Persembahan waktu diwujudkan dalam bentuk kehadiran kegiatan-kegiatan gerejawi, seperti kebaktian, pemahaman alkitab, persekutuan, pembinaan. Sering kita mendengar alasan “tidak punya waktu” ketika seseorang diminta untuk hadir dalam kegiatan-kegiatan pelayanan dan terlibat aktif dalam berbagai kegiatan gerejawi. Apakah benar kita tidak punya waktu karena begitu sibuknya kita menjalani keseharian kita? Atau sebenarnya kita kurang bersedia meluangkan waktu untuk ikut hadir dalam kegiatan-kegiatan pelayanan tersebut?
Apakah benar kita tidak punya waktu karena begitu sibuknya kita menjalani keseharian kita?
Persembahan tenaga diwujudkan dengan keterlibatan kita sebagai aktivis, sebagai penatua, guru sekolah minggu, personalia badan pelayanan, anggota paduan suara, kantoria, pemusik, pelawat, panitia, tim redaksi majalah dan web. Sungguh menyedihkan melihat orang yang aktif di gereja hanya orang-orang yang itu-itu saja, hanya sekitar 25-30%. Benarkah kita begitu sibuk sehingga tidak ada tenaga yang tersedia untuk melayani Tuhan? Atau sebenarnya kita enggan direpotkan dengan tanggung jawab yang besar di gereja? Sebagai umat yang sudah menerima berkat Tuhan, kita hendaknya memberikan respons ungkapan syukur, dengan tidak menolak untuk memberikan persembahan tenaga menjadi aktivis yang rajin dan sungguh melayani Tuhan dan sesama.

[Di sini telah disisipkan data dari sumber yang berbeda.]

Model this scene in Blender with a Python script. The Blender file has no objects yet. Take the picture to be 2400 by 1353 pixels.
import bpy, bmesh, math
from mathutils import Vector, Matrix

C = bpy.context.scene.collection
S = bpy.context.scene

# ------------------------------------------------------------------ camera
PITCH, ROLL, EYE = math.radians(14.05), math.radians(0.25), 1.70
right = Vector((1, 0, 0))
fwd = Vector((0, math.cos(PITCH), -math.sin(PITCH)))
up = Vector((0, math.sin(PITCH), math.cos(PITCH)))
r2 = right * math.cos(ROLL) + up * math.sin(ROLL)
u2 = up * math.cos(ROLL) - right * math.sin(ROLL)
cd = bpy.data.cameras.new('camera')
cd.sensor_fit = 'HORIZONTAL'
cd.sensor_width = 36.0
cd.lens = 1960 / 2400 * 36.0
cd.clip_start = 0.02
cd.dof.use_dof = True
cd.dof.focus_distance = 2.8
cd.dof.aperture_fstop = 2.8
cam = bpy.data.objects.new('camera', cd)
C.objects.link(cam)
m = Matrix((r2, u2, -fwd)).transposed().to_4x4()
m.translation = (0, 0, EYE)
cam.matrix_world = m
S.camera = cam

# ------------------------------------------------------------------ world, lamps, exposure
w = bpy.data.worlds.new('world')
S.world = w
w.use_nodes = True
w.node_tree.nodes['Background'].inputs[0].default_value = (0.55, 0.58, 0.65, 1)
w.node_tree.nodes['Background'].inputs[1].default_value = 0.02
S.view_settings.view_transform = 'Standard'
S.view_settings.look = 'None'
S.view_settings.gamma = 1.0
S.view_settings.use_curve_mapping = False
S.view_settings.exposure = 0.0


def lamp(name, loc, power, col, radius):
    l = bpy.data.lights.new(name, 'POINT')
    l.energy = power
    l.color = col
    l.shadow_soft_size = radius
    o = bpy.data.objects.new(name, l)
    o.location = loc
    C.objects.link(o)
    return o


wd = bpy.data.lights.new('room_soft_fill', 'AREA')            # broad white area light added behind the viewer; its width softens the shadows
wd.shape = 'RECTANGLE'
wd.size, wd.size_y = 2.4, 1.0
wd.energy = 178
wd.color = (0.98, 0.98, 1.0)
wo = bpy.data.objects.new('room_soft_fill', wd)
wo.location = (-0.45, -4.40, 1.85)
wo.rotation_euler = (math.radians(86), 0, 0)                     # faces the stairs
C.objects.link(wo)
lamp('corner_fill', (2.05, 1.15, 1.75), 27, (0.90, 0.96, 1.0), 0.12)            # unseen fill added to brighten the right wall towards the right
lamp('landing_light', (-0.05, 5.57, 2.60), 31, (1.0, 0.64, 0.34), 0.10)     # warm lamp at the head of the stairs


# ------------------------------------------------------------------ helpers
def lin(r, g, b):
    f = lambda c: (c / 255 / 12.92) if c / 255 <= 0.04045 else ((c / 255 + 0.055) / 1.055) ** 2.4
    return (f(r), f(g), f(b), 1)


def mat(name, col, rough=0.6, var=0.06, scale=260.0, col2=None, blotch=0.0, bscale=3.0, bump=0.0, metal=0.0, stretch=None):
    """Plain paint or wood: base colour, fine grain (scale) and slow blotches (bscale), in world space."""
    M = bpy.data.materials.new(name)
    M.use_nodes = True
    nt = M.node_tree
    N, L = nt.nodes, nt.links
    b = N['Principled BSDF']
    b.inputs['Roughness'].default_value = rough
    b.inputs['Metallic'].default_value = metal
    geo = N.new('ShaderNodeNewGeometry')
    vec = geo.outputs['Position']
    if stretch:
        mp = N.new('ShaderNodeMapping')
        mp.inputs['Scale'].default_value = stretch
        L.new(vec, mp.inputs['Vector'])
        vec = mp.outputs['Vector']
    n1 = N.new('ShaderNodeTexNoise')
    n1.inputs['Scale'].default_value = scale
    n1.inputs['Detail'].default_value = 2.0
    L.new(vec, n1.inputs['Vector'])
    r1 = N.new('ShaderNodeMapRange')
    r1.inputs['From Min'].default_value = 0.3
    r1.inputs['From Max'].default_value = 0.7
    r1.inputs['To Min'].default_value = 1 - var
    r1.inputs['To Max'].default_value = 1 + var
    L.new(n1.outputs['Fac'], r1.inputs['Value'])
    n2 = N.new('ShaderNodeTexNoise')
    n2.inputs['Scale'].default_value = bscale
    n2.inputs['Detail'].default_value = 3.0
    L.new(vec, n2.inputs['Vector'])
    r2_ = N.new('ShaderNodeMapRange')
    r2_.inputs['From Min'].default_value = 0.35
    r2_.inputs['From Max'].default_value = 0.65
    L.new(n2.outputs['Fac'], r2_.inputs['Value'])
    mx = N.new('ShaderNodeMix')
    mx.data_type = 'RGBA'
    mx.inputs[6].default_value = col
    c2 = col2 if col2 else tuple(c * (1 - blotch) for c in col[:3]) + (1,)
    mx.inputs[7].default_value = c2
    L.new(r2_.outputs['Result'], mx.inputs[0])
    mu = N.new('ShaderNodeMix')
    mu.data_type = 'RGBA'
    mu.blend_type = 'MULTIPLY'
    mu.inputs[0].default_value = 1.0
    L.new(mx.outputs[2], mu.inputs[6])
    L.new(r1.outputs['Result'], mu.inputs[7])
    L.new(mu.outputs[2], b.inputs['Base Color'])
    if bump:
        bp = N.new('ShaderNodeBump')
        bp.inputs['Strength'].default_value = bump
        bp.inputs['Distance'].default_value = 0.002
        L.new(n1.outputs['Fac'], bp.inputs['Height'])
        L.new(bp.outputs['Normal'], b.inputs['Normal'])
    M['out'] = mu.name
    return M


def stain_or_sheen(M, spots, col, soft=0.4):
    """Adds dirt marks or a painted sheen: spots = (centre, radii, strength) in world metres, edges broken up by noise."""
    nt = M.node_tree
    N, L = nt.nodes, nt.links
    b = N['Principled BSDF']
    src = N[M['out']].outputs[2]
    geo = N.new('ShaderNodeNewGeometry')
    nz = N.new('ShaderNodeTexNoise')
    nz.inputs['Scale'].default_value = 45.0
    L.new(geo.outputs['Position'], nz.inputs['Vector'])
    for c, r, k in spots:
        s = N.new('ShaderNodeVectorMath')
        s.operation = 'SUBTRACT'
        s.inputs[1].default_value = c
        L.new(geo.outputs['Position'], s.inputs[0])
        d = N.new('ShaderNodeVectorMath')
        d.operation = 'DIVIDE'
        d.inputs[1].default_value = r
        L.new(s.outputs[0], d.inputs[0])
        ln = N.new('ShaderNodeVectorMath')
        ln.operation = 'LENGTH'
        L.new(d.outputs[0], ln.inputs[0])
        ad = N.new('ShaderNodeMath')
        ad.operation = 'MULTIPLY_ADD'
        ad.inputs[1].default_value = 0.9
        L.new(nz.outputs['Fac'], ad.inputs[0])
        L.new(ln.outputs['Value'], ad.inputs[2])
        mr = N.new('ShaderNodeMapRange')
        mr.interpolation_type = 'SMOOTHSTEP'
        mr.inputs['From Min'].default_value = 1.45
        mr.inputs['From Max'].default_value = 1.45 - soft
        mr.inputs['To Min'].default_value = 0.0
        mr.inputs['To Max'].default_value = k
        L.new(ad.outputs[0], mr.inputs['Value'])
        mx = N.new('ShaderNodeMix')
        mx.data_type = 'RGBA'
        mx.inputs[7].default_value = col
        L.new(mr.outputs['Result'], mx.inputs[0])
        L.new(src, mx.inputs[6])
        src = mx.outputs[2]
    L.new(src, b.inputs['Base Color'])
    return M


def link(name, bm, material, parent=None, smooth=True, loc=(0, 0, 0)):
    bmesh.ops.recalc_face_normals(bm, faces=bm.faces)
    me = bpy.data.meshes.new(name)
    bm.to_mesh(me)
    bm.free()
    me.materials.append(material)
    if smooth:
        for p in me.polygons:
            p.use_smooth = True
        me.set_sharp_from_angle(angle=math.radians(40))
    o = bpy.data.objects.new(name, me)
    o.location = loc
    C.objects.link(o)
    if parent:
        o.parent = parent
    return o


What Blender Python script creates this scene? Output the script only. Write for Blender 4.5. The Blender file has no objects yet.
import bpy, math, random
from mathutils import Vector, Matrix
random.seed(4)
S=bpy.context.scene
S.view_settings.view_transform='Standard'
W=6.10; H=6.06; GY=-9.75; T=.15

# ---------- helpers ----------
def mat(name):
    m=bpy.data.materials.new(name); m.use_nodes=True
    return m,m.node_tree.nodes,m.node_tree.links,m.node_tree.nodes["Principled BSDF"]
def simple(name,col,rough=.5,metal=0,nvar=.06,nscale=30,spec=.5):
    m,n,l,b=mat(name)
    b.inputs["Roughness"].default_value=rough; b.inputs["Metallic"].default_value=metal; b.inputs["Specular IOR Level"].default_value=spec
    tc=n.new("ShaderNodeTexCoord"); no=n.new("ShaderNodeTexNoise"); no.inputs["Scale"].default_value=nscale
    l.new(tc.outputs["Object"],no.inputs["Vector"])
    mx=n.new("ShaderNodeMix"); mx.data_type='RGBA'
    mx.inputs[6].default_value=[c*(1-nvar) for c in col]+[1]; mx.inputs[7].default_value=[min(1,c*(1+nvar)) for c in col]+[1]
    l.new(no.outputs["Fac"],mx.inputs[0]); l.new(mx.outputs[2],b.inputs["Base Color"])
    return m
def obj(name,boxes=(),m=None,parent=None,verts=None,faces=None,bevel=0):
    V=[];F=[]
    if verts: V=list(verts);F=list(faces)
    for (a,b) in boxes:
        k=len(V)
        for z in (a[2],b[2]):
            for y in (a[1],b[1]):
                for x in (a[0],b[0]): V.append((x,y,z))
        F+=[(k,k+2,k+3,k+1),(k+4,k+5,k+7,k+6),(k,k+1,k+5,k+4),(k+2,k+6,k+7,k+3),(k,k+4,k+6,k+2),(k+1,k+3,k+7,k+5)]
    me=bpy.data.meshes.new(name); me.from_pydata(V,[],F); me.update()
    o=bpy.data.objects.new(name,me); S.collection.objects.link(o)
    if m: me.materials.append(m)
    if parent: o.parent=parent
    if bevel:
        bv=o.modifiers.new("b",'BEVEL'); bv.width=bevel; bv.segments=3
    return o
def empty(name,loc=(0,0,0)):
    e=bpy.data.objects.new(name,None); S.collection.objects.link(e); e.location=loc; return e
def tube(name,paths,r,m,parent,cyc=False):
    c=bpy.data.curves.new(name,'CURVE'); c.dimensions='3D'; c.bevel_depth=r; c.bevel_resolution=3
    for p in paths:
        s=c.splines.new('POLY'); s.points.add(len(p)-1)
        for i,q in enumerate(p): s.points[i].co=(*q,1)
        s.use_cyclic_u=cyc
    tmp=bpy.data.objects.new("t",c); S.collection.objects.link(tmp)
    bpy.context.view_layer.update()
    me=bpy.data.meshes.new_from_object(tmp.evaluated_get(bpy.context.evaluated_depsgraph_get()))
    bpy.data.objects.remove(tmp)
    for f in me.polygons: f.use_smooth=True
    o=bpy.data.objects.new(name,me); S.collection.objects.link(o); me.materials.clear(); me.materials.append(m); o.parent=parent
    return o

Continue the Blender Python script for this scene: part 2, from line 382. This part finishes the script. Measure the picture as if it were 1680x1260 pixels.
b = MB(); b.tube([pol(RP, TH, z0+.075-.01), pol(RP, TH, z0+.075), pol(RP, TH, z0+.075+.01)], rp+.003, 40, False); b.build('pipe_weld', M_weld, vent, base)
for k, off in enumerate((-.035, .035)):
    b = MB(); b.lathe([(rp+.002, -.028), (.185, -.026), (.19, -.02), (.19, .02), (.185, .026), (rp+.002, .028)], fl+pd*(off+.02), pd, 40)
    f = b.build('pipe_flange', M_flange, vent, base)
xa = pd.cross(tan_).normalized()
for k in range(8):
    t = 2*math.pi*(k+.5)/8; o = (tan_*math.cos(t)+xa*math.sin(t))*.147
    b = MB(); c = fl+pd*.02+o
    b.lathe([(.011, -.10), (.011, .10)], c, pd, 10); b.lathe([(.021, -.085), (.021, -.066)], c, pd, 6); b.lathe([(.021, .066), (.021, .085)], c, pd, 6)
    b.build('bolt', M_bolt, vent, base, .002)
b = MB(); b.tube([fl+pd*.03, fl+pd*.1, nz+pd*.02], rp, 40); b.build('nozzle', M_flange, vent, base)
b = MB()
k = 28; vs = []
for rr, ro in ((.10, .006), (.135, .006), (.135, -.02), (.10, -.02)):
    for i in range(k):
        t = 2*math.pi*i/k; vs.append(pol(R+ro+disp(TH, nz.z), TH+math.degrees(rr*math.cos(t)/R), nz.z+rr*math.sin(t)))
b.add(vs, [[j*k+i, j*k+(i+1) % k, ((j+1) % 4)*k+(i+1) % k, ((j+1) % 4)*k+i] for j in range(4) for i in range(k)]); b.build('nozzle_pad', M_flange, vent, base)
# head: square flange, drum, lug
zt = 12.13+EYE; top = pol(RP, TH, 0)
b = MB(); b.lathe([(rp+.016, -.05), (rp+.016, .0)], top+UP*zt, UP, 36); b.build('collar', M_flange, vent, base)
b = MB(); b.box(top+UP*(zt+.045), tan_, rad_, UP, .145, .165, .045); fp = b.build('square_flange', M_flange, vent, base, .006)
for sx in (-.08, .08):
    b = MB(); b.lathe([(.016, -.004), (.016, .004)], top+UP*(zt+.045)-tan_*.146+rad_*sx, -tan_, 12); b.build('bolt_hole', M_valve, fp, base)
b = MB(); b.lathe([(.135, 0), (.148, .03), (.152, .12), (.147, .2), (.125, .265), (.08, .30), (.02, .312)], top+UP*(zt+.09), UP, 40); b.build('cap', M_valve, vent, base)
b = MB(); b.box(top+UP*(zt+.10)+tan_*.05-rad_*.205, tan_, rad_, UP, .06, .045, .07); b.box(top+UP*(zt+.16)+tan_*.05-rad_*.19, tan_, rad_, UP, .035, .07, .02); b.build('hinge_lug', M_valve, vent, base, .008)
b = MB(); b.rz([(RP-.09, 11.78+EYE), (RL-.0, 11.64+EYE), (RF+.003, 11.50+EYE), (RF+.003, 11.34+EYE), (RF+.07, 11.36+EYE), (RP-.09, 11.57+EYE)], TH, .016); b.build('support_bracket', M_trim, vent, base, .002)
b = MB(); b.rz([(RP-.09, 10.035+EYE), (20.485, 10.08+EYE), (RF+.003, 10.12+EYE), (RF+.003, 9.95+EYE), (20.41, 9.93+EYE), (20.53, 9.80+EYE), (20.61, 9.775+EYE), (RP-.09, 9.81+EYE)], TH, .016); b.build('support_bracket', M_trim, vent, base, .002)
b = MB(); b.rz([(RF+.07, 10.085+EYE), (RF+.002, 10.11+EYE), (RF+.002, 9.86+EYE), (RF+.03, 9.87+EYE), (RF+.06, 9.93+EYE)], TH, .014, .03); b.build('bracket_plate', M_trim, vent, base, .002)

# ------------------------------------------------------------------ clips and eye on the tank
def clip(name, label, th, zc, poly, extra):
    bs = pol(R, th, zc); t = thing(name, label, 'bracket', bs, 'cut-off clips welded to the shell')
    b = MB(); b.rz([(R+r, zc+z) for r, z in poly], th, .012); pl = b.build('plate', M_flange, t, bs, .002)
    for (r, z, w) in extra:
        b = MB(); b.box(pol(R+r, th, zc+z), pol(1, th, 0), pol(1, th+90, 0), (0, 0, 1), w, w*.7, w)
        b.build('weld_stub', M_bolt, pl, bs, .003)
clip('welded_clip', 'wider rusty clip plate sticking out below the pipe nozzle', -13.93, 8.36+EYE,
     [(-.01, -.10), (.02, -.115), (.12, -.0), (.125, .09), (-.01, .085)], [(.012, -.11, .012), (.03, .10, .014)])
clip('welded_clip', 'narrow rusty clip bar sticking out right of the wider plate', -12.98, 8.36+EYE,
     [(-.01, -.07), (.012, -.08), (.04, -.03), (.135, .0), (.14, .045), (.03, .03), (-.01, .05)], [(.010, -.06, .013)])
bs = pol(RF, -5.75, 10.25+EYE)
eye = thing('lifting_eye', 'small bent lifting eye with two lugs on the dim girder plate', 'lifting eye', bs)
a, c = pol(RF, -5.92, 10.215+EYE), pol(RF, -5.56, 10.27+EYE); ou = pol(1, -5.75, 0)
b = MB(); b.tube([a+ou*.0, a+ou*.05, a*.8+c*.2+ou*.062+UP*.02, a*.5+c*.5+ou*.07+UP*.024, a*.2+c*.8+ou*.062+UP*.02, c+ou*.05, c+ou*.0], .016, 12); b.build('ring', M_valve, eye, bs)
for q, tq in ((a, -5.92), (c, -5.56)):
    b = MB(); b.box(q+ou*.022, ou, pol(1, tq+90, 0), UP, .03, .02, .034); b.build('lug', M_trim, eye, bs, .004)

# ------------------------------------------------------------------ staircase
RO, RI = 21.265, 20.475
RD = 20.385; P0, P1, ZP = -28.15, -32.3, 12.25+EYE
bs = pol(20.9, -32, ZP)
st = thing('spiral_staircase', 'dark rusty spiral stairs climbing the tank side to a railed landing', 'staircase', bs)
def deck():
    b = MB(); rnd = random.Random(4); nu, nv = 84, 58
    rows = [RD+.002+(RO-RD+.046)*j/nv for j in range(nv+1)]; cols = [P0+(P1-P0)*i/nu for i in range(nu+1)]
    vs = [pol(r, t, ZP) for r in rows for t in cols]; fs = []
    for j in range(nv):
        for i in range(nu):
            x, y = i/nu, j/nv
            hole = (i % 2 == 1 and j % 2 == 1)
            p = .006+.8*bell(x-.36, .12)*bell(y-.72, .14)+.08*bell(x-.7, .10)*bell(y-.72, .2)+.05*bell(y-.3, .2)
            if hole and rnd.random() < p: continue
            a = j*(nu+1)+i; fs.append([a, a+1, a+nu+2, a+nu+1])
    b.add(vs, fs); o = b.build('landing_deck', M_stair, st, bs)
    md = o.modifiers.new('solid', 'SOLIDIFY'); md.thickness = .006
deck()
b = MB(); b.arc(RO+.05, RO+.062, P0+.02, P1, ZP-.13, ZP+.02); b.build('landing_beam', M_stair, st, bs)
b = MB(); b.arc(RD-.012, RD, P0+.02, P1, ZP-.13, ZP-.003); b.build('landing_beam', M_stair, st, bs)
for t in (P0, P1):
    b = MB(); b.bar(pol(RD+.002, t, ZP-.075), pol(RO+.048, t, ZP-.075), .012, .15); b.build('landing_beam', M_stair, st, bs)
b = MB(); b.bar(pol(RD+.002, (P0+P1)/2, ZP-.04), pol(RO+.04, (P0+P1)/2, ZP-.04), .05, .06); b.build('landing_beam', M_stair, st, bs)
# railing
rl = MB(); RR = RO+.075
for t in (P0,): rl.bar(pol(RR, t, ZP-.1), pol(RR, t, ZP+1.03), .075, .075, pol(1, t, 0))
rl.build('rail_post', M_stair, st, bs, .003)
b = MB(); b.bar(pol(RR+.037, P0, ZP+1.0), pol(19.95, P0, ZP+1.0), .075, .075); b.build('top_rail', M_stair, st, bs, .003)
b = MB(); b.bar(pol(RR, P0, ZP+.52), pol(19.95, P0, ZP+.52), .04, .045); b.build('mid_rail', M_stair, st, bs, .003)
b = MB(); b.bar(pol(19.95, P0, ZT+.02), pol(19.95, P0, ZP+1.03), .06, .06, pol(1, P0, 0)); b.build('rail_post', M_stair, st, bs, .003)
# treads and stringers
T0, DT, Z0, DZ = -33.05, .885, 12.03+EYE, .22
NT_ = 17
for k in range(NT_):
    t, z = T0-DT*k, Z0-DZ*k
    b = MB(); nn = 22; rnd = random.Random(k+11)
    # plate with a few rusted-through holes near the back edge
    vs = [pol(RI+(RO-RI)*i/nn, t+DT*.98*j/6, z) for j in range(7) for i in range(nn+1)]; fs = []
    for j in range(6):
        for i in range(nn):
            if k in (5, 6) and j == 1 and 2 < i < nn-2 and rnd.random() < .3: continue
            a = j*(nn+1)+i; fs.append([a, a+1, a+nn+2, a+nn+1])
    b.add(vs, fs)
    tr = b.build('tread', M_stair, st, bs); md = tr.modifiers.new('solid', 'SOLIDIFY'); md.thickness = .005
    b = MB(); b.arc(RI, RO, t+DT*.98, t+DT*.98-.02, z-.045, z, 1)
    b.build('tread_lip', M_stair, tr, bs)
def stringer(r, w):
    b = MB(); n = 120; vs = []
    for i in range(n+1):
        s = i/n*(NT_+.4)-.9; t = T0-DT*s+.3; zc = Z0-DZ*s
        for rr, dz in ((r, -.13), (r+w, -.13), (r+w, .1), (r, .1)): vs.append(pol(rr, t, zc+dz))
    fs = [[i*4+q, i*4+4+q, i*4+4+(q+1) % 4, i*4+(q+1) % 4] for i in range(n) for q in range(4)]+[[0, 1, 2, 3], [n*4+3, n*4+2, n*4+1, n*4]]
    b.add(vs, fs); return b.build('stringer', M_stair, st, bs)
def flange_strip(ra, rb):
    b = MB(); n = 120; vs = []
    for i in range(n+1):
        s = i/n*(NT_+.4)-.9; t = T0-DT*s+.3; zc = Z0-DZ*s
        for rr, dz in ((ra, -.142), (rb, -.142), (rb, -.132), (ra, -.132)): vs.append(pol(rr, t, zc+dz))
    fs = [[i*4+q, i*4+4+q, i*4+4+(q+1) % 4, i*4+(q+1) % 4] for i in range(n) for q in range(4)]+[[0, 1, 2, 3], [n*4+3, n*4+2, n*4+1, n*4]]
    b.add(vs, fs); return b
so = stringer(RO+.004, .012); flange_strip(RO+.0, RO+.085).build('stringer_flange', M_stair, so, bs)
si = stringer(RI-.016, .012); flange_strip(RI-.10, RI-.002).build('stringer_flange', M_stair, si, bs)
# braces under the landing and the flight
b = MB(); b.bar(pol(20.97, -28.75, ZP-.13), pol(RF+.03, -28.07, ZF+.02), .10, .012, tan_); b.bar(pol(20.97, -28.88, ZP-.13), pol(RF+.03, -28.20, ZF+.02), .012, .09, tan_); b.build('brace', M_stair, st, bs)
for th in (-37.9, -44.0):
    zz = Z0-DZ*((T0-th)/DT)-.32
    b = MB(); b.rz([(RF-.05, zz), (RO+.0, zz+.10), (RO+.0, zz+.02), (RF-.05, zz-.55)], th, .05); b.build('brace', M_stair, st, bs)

Di GKI ada macam-macam persembahan uang, misalnya persembahan mingguan, bulanan, perpuluhan, syukur tahunan yang dibawa pada saat Pentakosta. Ada juga persembahan khusus, seperti persembahan syukur untuk peristiwa-peristiwa di tengah keluarga (pernikahan, kelahiran, ulang tahun, kelulusan studi, pekerjaan baru, rumah baru) atau untuk kegiatan khusus di tengah jemaat, seperti aksi sosial saat Natal dan Paskah, pembangunan gedung gereja seperti yang sedang kita upayakan bersama. Semua persembahan uang ini dikelola oleh majelis jemaat untuk memenuhi kebutuhan diakonial dan operasional kegiatan pelayanan gereja.
Sebagai umat yang merasakan betul cinta kasih dan kemurahan Tuhan yang menyertai, memberkati, dan mencukupkan hidup, hendaknya kita mengungkapkan syukur dengan memberi persembahan yang hidup, kudus, dan berkenan kepada Allah. Kita menerima yang terbaik dari Tuhan, maka sudah selayaknyalah kita juga memberi yang terbaik.
Sudahkah kita mempersembahkan yang terbaik kepada Tuhan? Eka Darmaputera menuliskan demikian, “Jumlah memang tidak selalu mencerminkan hati yang bersyukur; namun hati yang bersyukur selalu tercermin dari jumlah yang dipersembahkan kepada Tuhan.”